No wonder The Guardian is a little odd on economics, tax and business

Phillip Inman is the economics editor for the Observer and an economics writer for The Guardian. Within his latest piece we can get an inkling of why the newspapers can be quite so odd when discussing economics, business and tax.

He is right in part of course, there are indeed some 1,000 or more various tax breaks out there. Many of them somewhere between silly and risible. We can and probably should pare many of them back. So far so good.

He then suggests that government could thereby raise lots more tax revenue, we disagree there, we think that we should do so to lower tax rates more generally by removing those special privileges. But that's a difference of opinion. It this next which explains the general oddity perhaps: 

Companies would drop plans to buy the equipment they need without tax relief. Likewise, private landlords would let their flats go unmaintained if the cost were not tax-deductible.

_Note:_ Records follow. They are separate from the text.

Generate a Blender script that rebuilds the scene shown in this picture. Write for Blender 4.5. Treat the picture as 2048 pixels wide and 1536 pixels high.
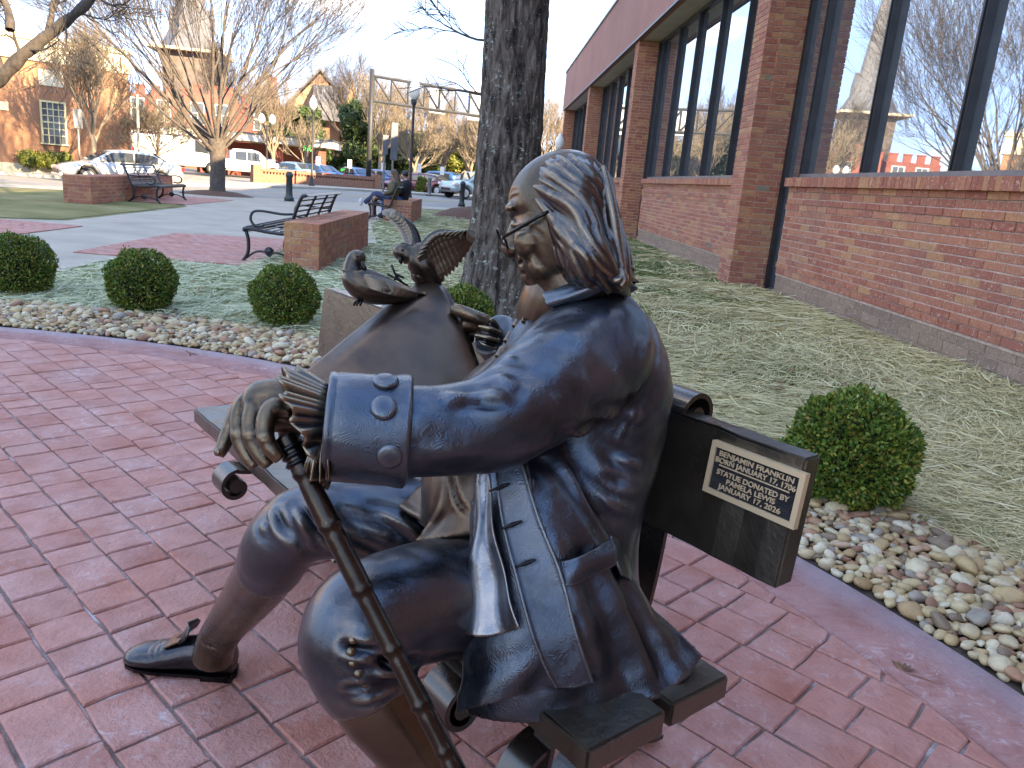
import bpy, bmesh, math, random
import numpy as np
from mathutils import Vector, Matrix

for o in list(bpy.data.objects):
    bpy.data.objects.remove(o)
SC = bpy.context.scene
COL = SC.collection

# ---------------------------------------------------------------- camera
EYE = 1.30
FOC = 1560.0                       # focal length in pixels of a 2048 px wide picture
ROT = np.array([[0.996, 0.074, 0.048], [-0.027, -0.253, 0.967], [0.084, -0.965, -0.250]])
_q = ROT.copy()
_q[1] /= np.linalg.norm(_q[1]); _q[2] -= _q[1] * _q[2].dot(_q[1]); _q[2] /= np.linalg.norm(_q[2])
_q[0] = np.cross(_q[1], _q[2]); ROT = _q
cam_d = bpy.data.cameras.new('camera')
cam = bpy.data.objects.new('camera', cam_d); COL.objects.link(cam)
cam_d.sensor_width = 36.0
cam_d.lens = FOC / 2048 * 36.0
cam_d.clip_start = 0.05; cam_d.clip_end = 2000
M = Matrix.Identity(4)
for i in range(3):
    M[i][0] = ROT[i, 0]; M[i][1] = -ROT[i, 1]; M[i][2] = -ROT[i, 2]
M[0][3], M[1][3], M[2][3] = 0, 0, EYE
cam.matrix_world = M
SC.camera = cam

# ---------------------------------------------------------------- light
SUN_AZ = np.array([0.70, -0.714]); SUN_EL = math.radians(18.5)
wd = bpy.data.worlds.new("World"); SC.world = wd; wd.use_nodes = True
nt = wd.node_tree
bg = nt.nodes['Background']
sky = nt.nodes.new('ShaderNodeTexSky'); sky.sky_type = 'NISHITA'; sky.sun_disc = False
sky.sun_elevation = SUN_EL
sky.sun_rotation = math.atan2(SUN_AZ[0], SUN_AZ[1])
sky.air_density = 0.6; sky.dust_density = 0.05; sky.ozone_density = 3.0; sky.altitude = 2500
HZ, HG = 0.5, (1.85, 2.5, 4.0)
# thin bright clouds drifting over the blue
tc = nt.nodes.new('ShaderNodeTexCoord'); mp = nt.nodes.new('ShaderNodeMapping')
mp.inputs['Scale'].default_value = (1.0, 1.0, 2.6); mp.inputs['Location'].default_value = (2, 8, 4)
cn = nt.nodes.new('ShaderNodeTexNoise'); cn.inputs['Scale'].default_value = 1.7
cn.inputs['Detail'].default_value = 7; cn.inputs['Roughness'].default_value = .62; cn.inputs['Distortion'].default_value = .5
cr = nt.nodes.new('ShaderNodeValToRGB')
cr.color_ramp.elements[0].position = .53; cr.color_ramp.elements[1].position = .74
cm = nt.nodes.new('ShaderNodeMix'); cm.data_type = 'RGBA'
cm.inputs['B'].default_value = (3.9, 3.75, 3.6, 1)
nt.links.new(tc.outputs['Generated'], mp.inputs['Vector']); nt.links.new(mp.outputs['Vector'], cn.inputs['Vector'])
nt.links.new(cn.outputs['Fac'], cr.inputs['Fac'])
nt.links.new(cr.outputs['Color'], cm.inputs['Factor'])
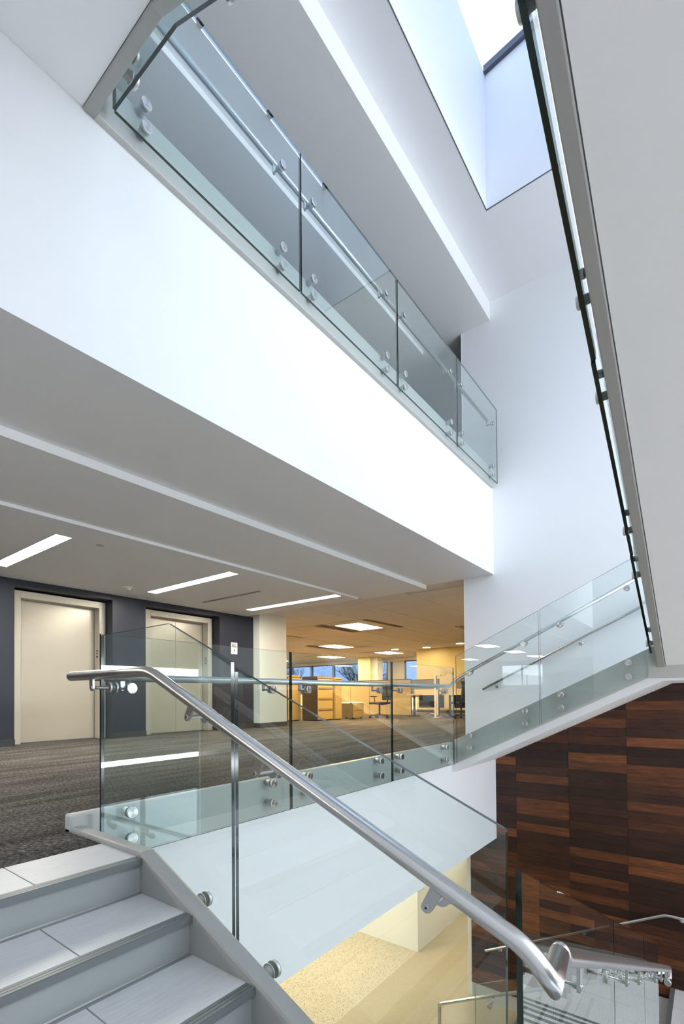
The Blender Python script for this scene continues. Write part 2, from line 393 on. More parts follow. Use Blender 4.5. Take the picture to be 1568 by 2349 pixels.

Private landlords are taxed as if they are a business on the useful grounds that it is a business. And businesses are taxed upon their net income. The revenues from being in business minus the costs of being in business to generate that revenue. There is no other logical manner of taxing business either.

Where the confusion comes in is that there are indeed various "tax reliefs" here. But they are rules not stating that you may deduct your costs, as you must be able to do. Instead, they're rules about how quickly you may deduct your costs. That is, you may not deduct them when you've spent the money but rather as what you've spent it upon starts to wear out, depreciation rules and all that.

If the taxation of business simply worked on a cash basis then we wouldn't have those reliefs and so on at all. There wouldn't even be any difference in the amount of tax paid, only in when it is paid.

As we say, no wonder we see economic, business and tax howlers in those newspapers if this is the supposed adult in the building, the one who is meant to know these things among the assembled snowflakes and arts graduates.